AT the end of the day, a great performance is a great performance.
But if that's all it is, it can be shallow: quality symphony and chamber orchestras churn them out. But if that's all they do it's not enough. What counts is what these performances tell us, remind us, or tell us anew about the music to hand, and the composer who conjured it.
And that is what was so significant about the SCO's glorious set of performances on Friday night, of Weber's overture to Der Freischutz, Schumann's First Symphony and Berlioz's symphony, Harold In Italy, with the fine violist, Antoine Tamestit, as the gradually-disappearing soloist.

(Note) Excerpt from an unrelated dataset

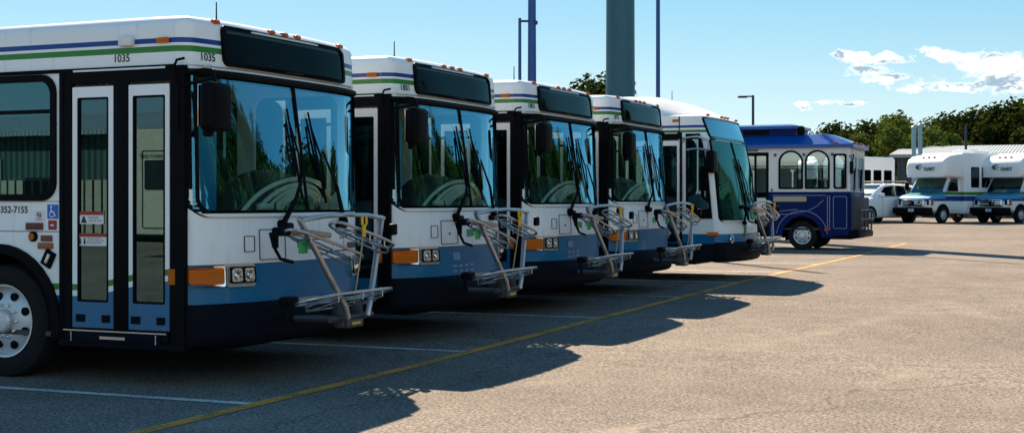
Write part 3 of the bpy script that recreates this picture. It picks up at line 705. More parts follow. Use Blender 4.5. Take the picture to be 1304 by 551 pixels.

Of course the SCO's ensemble-playing was alluring and enthralling. And of course principal conductor Robin Ticciati's stylish, understated and economic direction, which eschews exaggerated expression, magnetically draws the ear to the music rather than its presentation.
But what mattered on Friday was the fact that Ticciati and the SCO, in these works from composers all in their thirties, revealed in the Weber the seeds of German Romanticism from which so much grew; and in the Schumann, with its playfulness and expressivity, the uniqueness of this composer, so different from his near-contemporaries ; and in Berlioz's anti-concerto, the blindingly-original conception of this Gallic magician who accepted no-one's templates or structures and forged his own path, as monumentally influential as it was seminal.
This wasn't merely a powerful concert: it was a lesson to all of us who love music; I loved every minute of it, from the thrill of the performance to its provocative impact on the mind.